**Task to carry out:** Transcribe the records that follow, preserving every word.

——

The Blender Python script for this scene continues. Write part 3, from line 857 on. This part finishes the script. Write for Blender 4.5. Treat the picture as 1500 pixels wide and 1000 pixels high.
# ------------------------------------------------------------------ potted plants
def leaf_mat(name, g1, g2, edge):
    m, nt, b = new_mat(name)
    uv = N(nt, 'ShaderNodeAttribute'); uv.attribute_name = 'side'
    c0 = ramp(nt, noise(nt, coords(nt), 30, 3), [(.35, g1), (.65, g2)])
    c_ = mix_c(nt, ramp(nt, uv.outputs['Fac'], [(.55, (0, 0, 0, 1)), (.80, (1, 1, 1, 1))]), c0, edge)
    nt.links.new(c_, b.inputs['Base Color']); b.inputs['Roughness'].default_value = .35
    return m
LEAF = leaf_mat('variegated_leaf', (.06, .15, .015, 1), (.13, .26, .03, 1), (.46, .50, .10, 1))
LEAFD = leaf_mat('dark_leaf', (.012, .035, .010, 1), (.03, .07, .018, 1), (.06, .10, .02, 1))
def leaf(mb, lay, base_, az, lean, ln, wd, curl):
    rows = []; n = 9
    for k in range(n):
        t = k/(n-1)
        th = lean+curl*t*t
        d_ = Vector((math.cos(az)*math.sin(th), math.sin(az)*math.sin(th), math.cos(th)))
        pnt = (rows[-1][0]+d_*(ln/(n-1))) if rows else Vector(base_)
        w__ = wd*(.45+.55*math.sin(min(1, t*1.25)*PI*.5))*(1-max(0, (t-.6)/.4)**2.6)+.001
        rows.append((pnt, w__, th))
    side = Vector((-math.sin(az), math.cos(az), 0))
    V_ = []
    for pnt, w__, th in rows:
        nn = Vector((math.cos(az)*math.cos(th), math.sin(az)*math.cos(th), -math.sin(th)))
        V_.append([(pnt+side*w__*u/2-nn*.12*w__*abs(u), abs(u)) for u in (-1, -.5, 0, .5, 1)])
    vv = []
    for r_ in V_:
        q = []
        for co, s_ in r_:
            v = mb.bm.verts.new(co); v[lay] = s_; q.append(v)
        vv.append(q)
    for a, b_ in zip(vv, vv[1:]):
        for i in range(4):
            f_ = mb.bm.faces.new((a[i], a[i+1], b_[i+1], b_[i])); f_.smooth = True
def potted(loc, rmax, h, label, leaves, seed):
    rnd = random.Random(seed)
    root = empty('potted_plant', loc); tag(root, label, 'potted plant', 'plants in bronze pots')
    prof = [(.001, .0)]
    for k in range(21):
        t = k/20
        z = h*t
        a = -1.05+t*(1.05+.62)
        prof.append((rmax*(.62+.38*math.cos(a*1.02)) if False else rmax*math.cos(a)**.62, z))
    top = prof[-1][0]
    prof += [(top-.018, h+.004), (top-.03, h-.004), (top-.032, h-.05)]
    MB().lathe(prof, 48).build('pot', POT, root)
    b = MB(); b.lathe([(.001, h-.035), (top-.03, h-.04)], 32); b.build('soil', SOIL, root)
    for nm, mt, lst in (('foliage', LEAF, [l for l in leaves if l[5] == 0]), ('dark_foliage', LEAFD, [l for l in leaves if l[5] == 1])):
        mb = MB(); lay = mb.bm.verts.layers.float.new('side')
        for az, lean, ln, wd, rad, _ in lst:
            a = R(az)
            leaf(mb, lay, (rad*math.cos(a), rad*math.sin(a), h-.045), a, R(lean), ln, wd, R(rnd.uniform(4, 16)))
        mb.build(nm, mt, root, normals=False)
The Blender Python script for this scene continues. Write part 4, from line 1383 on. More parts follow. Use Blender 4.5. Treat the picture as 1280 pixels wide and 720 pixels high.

——

**Answer to the exercise:**
The Blender Python script for this scene continues. Write part 3, from line 857 on. This part finishes the script. Write for Blender 4.5. Treat the picture as 1500 pixels wide and 1000 pixels high.
# ------------------------------------------------------------------ potted plants
def leaf_mat(name, g1, g2, edge):
    m, nt, b = new_mat(name)
    uv = N(nt, 'ShaderNodeAttribute'); uv.attribute_name = 'side'
    c0 = ramp(nt, noise(nt, coords(nt), 30, 3), [(.35, g1), (.65, g2)])
    c_ = mix_c(nt, ramp(nt, uv.outputs['Fac'], [(.55, (0, 0, 0, 1)), (.80, (1, 1, 1, 1))]), c0, edge)
    nt.links.new(c_, b.inputs['Base Color']); b.inputs['Roughness'].default_value = .35
    return m
LEAF = leaf_mat('variegated_leaf', (.06, .15, .015, 1), (.13, .26, .03, 1), (.46, .50, .10, 1))
LEAFD = leaf_mat('dark_leaf', (.012, .035, .010, 1), (.03, .07, .018, 1), (.06, .10, .02, 1))
def leaf(mb, lay, base_, az, lean, ln, wd, curl):
    rows = []; n = 9
    for k in range(n):
        t = k/(n-1)
        th = lean+curl*t*t
        d_ = Vector((math.cos(az)*math.sin(th), math.sin(az)*math.sin(th), math.cos(th)))
        pnt = (rows[-1][0]+d_*(ln/(n-1))) if rows else Vector(base_)
        w__ = wd*(.45+.55*math.sin(min(1, t*1.25)*PI*.5))*(1-max(0, (t-.6)/.4)**2.6)+.001
        rows.append((pnt, w__, th))
    side = Vector((-math.sin(az), math.cos(az), 0))
    V_ = []
    for pnt, w__, th in rows:
        nn = Vector((math.cos(az)*math.cos(th), math.sin(az)*math.cos(th), -math.sin(th)))
        V_.append([(pnt+side*w__*u/2-nn*.12*w__*abs(u), abs(u)) for u in (-1, -.5, 0, .5, 1)])
    vv = []
    for r_ in V_:
        q = []
        for co, s_ in r_:
            v = mb.bm.verts.new(co); v[lay] = s_; q.append(v)
        vv.append(q)
    for a, b_ in zip(vv, vv[1:]):
        for i in range(4):
            f_ = mb.bm.faces.new((a[i], a[i+1], b_[i+1], b_[i])); f_.smooth = True
def potted(loc, rmax, h, label, leaves, seed):
    rnd = random.Random(seed)
    root = empty('potted_plant', loc); tag(root, label, 'potted plant', 'plants in bronze pots')
    prof = [(.001, .0)]
    for k in range(21):
        t = k/20
        z = h*t
        a = -1.05+t*(1.05+.62)
        prof.append((rmax*(.62+.38*math.cos(a*1.02)) if False else rmax*math.cos(a)**.62, z))
    top = prof[-1][0]
    prof += [(top-.018, h+.004), (top-.03, h-.004), (top-.032, h-.05)]
    MB().lathe(prof, 48).build('pot', POT, root)
    b = MB(); b.lathe([(.001, h-.035), (top-.03, h-.04)], 32); b.build('soil', SOIL, root)
    for nm, mt, lst in (('foliage', LEAF, [l for l in leaves if l[5] == 0]), ('dark_foliage', LEAFD, [l for l in leaves if l[5] == 1])):
        mb = MB(); lay = mb.bm.verts.layers.float.new('side')
        for az, lean, ln, wd, rad, _ in lst:
            a = R(az)
            leaf(mb, lay, (rad*math.cos(a), rad*math.sin(a), h-.045), a, R(lean), ln, wd, R(rnd.uniform(4, 16)))
        mb.build(nm, mt, root, normals=False)
The Blender Python script for this scene continues. Write part 4, from line 1383 on. More parts follow. Use Blender 4.5. Treat the picture as 1280 pixels wide and 720 pixels high.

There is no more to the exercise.